Malaysia Bond House: CIMB Investment Bank

Innovative leader

CIMB Investment Bank secured its spot as Malaysia Bond House of the Year by leading a myriad of unique deals with innovative approaches to execution and structure.

 | Updated:  |  IFR Asia Awards 2024  | 

The bank led M$19.9bn (US$4.4bn) of deals, earning it a market share of 21.1% and ranking second in the LSEG league table.

In November, the bank worked on providing a liability management solution for Malaysian property developer Tropicana Corporation, which needed to reduce its debt levels amid reduced profitability and a shortfall in its perpetual sinking fund.

The company had skipped the call date on M$248m of perpetual bonds due in September, triggering a coupon step-up from 7% to 9%. It wanted to exchange the perps for a rated senior bond paying a 6.25% coupon.

The exchange offer required approval from holders of 75% of the perps. To raise the chances of success, CIMB launched a voluntary new money and exchange offer alongside the formal vote at the scheduled general meeting, ensuring at least a portion of the notes would be exchanged, in a first for the ringgit market.

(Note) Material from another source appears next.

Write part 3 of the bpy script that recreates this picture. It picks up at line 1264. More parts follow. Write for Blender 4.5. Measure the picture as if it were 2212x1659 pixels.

This allowed the issuer to exchange some M$158.57m of its perps and raise M$91.75m in new money.

The bank also worked on Khazanah Nasional’s US$1bn dual-tranche sukuk and conventional bond offering – the only US dollar issue to come out of Malaysia in 2024.

The drive-by deal, split equally between the five-year sukuk and the 10-year conventional bond, opened at initial price guidance of Treasuries plus 115bp area and plus 125bp area at the end of August. It tightened 30bp and 33bp, respectively, to land 7bp and 3bp inside the issuer’s curve on the back of a more than US$5bn peak book.

CIMB was involved in a number of other landmark deals, including debut issuer Johor Plantations Group’s M$1.6bn sustainability-linked sukuk in late September, the world’s first such sukuk from the plantation sector. It further demonstrated its ESG chops when it structured Sunway REIT’s M$500m dual-tranche sustainability-linked perpetual securities, a first for Malaysia.

It also worked on a rare asset-backed transaction for financial services provider RCE Marketing through issuer Zamarad Assets in October, achieving a M$149m deal size. Following careful investor education the issuer found M$1bn in demand at the peak for the notes, which ranged in tenors of one to 8.5 years, allowing it to price about 25bp inside the initial guidance levels.

On the ESG front, the bank also worked on several landmark deals, including Johor Plantations’ M$1.3bn triple-tranche sustainability-linked sukuk – the first of its kind from the plantation sector.